Acabo de terminar de leer un libro. Fue hace un par de noches. El libro me ha gustado. Ha sido más que un buen compañero, mucho más de lo que fue Alfredo para Elisa De Santis. No sé en qué campaña publicitaria he escuchado que los libros son para el verano. Mi eterna pose de intelectual me impide suscribir al cien por cien un eslogan, pero he de decir que hay algo de real en ello. La verdad es que los libros son para cualquier momento. Pero en verano se tienen más momentos. Ay, el verano. El mensaje hace una clara referencia al título de la obra de Fernando Fernán-Gómez: Las bicicletas son para el verano. Con eso también estoy de acuerdo, pero no se puede entrar en todo.
Volvamos a esa noche. Pasé la última página. La siguiente estaba en blanco. Y la siguiente. Las pasé con decisión. No sé muy bien la razón pero soy un verdadero escéptico con el final de las obras de ficción (bueno, con cualquier cosa). Siempre doy una oportunidad más. Igual hay otro capítulo corto esperándome, en todos los sentidos. Creo firmemente que es uno de los traumas propios de una generación que ha crecido con escenas después de los créditos de las películas de animación.
He de decir que me tomo esta clase de momentos muy en serio. El mundo para de girar. Respiré profundamente y me quedé un rato mirando por la ventana. Puede que en tu pueblo de veraneo no, pero en Madrid esta clase de cosas le dan a uno un cierto aire de nostálgico. Terminar un libro que te ha gustado es comparable a los grandes momentos de una vida posmoderna tipo: el final de temporada de tu serie favorita, la primera copa que te tomas, un cigarrillo a escondidas, el beso de una chica en una noche de verano o la primera vez que ves el césped del Bernabéu. Conforma una suerte de síndrome de Stendhal para un millennial como yo, los patos de mi Central Park particular.
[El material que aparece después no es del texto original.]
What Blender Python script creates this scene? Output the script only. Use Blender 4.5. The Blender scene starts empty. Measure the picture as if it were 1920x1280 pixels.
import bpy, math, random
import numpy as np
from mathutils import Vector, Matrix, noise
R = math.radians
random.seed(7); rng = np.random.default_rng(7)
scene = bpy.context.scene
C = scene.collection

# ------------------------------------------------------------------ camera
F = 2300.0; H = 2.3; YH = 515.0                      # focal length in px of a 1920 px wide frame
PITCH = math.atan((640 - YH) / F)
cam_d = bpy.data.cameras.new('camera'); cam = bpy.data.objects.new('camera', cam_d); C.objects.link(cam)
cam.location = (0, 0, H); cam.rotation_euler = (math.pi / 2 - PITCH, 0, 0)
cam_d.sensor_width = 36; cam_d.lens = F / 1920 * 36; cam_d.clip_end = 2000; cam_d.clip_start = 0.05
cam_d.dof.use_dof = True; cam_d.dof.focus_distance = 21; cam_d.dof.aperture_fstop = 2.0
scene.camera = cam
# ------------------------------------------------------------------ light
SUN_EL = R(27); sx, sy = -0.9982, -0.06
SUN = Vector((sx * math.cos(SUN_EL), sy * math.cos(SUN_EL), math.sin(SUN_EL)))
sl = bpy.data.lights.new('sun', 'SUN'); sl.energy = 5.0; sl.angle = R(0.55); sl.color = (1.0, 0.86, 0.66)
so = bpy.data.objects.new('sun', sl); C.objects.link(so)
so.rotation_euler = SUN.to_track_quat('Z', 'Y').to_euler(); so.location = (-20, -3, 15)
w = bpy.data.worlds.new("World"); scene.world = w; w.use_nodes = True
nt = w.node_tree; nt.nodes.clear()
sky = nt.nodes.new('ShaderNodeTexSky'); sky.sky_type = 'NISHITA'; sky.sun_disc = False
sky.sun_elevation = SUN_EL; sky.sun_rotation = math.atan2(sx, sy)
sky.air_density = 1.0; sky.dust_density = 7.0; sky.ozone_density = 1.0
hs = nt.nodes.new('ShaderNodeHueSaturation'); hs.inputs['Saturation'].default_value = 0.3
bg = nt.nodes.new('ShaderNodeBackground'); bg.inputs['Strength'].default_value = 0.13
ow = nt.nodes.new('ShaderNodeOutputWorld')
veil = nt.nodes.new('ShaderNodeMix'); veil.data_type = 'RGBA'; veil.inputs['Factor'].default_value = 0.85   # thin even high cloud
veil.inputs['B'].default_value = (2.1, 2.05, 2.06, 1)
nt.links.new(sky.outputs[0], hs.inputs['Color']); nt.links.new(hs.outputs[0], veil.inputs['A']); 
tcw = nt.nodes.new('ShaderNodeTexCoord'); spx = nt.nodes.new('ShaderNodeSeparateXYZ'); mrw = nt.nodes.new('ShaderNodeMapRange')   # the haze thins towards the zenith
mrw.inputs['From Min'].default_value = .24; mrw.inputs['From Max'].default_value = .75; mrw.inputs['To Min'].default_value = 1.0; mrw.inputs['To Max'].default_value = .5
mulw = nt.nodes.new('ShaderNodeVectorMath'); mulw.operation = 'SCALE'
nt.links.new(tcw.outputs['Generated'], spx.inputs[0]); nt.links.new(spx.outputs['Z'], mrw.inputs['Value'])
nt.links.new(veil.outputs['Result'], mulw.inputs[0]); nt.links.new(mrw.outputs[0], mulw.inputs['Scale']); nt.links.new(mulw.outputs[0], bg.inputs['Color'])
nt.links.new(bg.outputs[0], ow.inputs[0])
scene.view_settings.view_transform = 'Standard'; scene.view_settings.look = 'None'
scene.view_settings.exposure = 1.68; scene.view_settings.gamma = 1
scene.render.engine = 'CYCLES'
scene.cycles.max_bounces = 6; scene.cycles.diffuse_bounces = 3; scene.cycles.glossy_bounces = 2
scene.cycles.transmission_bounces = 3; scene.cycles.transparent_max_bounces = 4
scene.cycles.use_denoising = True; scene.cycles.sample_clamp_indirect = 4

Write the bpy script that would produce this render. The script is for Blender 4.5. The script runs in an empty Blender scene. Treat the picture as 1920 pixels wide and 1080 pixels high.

Únicamente las noches de julio y agosto brindan la oportunidad de apreciar estos incorruptibles suspiros del tiempo y permiten hacer una irracional (aunque no por ello menos veraz) radiografía de la coyuntura. Porque en verano siempre se está al borde del precipicio. Y eso lo cambia todo. Como decía Cuartango en El club de los corazones solitarios: “Esa conciencia de la fugacidad hace más precioso cada instante, porque en él se condensa toda la eternidad”. Ay, el verano. La vida es para el verano.